I was tired of not getting sharp results from my training sessions.
After hours past creating photosets, aligning marks, refining masks, and doing several tests with several models, resolutions, batch sizes and settings, I just was getting frustrated with this. "How do they do it?" I wondered. "How people get those creations with cards about the same as mine?" And I'm talking about a GTX1070 with 8GB, and I mean real as linux says, 8GB instead of 6Gb because of the Windows 10 feature of reserving 2GB of your VRAM -- or more.
Well, I had read that disabling warping in the last stage of traing could potentially improve sharpness and detail. And boy, that changed death to life, night to day and sadness to hapiness!!
So my current attempt has been training a dataset up to 100K iterations with unbalanced model, 128 pixels, batch size 16 (although I could use 24 but I read somewhere that I should use only 2 ^ X values).

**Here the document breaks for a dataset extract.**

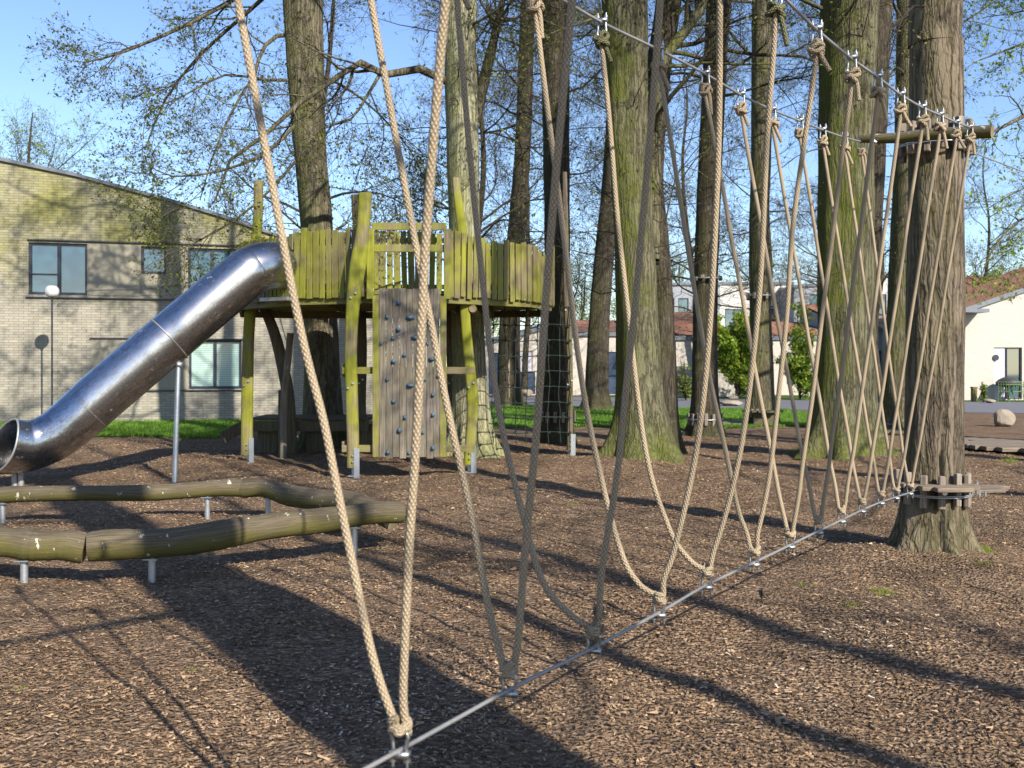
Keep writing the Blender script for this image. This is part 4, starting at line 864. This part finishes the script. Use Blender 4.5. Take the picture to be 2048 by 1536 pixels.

And from there, I disabled warping and the loss drop considerably, and now I'm getting details in the pictures while reaching 200K iterations, that I simply hadn't got in my >600K, a long week, sessions!!
I still have a lot to learn and to improve, but this is just encouraging. A whole 180 degree turn from my previous experience.
So as rule of thumb, with well prepared and quality datasets and after enough training, "disable warp" is mandatory instead of recommended -- at least for me.
Thanks all for reading and the team for the software.